When you can't beat them in battle, baffle them with bullshit.
(Following from this post.)
The quest for competitive advantage in a campaign is not an end-game pursuit. As with building up a Domain, this is something that can be done right away. Players have every reason, and right, to do so.
If it is not enough to attain skills that no one else has, and if it is not enough to transform oneself or one's minions into something no one else can handle, then it is time to do something greater to gain that edge: remake the battlefield into one of your choosing.
Ordinarily, this is done literally and thus is the realm of powerful (i.e. high-level) spell-casters and warlords with massive combat engineering prowess at their disposal.
This not what I mean.
More common than you think.
Narrative And Obligation
You need not have Charm Person to be the Gray Eminence. You need not be playing a high-level Thief or Assassin (though it helps). You need only do well with Charisma, and know how to read both individual people and the networks among them in real time. If your man can work a room, then he can use the power of story and social pressure to get what he wants. (This, by the way, is another reason that Bards are terrifying; this is something they are very good at doing.)

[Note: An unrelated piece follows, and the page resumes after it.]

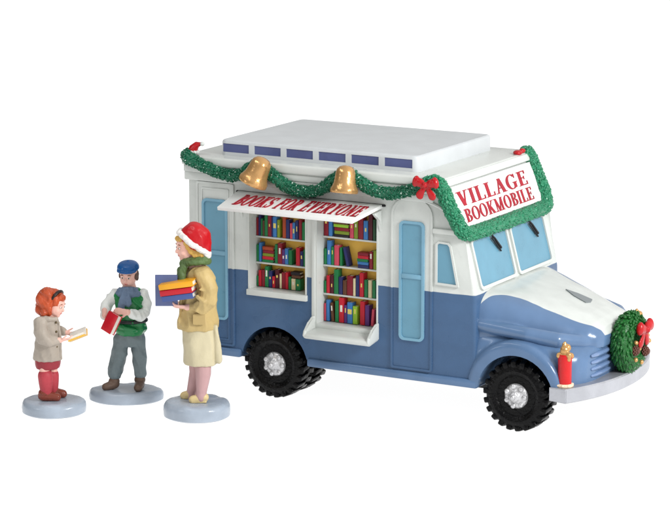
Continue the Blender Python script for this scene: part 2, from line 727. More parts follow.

This is the path of deception, by necessity, and even the most upfront pratictioner has to withhold and selectively reveal information because secrets and intelligence are his components and crafting narratives are his spells. A ruthless pragmatism grips such people as a cost of pursuing this way of warfare, and those that need not resort to spells to do so are the most dangerous because one cannot just throw dispel magic (etc.) at it to destroy the false perception of reality so crafted.

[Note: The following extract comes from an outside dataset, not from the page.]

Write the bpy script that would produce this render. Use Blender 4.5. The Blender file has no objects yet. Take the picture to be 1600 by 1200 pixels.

I mention that this is tied to social pressure for a reason. It is one thing to make someone believe something that isn't true. Parents bullshit their children daily; that doesn't mean anything. What makes this potent is crafting a narrative where adherance to the conclusions it promotes is reinforced by the pressure imposed by the target's social status (in absolute terms, or relative to the narrative crafter); you don't tell a king to go to war unless he already faces social pressure to do so.
This is the Intelligence Game. It is a game of words and images, illusion and divination, and the better organized spymaster is the one able to turn wizards and warlords into puppets that do what he wants without realizing it until it is too late.
This is dangerous, especially if the consequences of being found out have not already been blunted or rendered impotent.
If a target cannot be yoked by his vices, then he can be yoked by causing problems for his war efforts--economic sabotage--through deniable means (even better if useful pawns can be suckered into doing it) and then solving the problem by offering to assist in rebuilding what was damaged or destroyed- for mutual benefit, of course.
That leads to another form of obligation, one all too familiar to players worldwide.
The Money Power
The most ruthless of players in a campaign will seek to acquire a monopoly on money itself, following the path of historical banking from literal coin to all sorts of abstracted fiancial sorcery as seen now. Becoming the defacto central bank for everyone in the campaign, where everyone has to use your currency to make transactions, is not easy to do but it can be done. For example, imagine covertly laying a fatal curse on all coins other than those you mint, making everyone have to come to you to transact at all.
No, Lord Bond, I expect you to Save Or Die.
The obligation to repay the debt incurred by taking on a loan, or the obligation to abide by the banker's Code of Conduct or get cut off of banking services, may not seem like a big deal- unless you're in a campaign where such a player takes the time to build out a milieu-spanning guild (like a Thief would, for example; why risk getting killed robbing tombs when you can fleece entire civilizations legally through usury and currency manipulation). Pull that off, and you can quickly hit your Win Condition by turning the entire campaign into metaphorical meth addicts and you're the sole supplier.
And the worst part? The others akin to such a player's character will see it coming first and move to counter it.
Every would-be conqueror needs an Oberstein.
Why This Works
By moving the field of battle into realms that spells and swords alone can find difficult to deal with, you create a competitive advantage through control of information (which, like beliefs, are what people act upon) or the control of finances (can't level up if you can't pay the costs). Combined, along with careful reading of social norms and knowledge of the culture, you can use Sophistry and Usury as spells as potent as Geas or Quest.
Now imagine doing this while also having access to those swords and spells. Imagine if- oh, wait, someone already did back in the 1980s.
And I haven't even gotten to Clerics and Druids making full use of their position as religious leaders. Let's save that for tomorrow.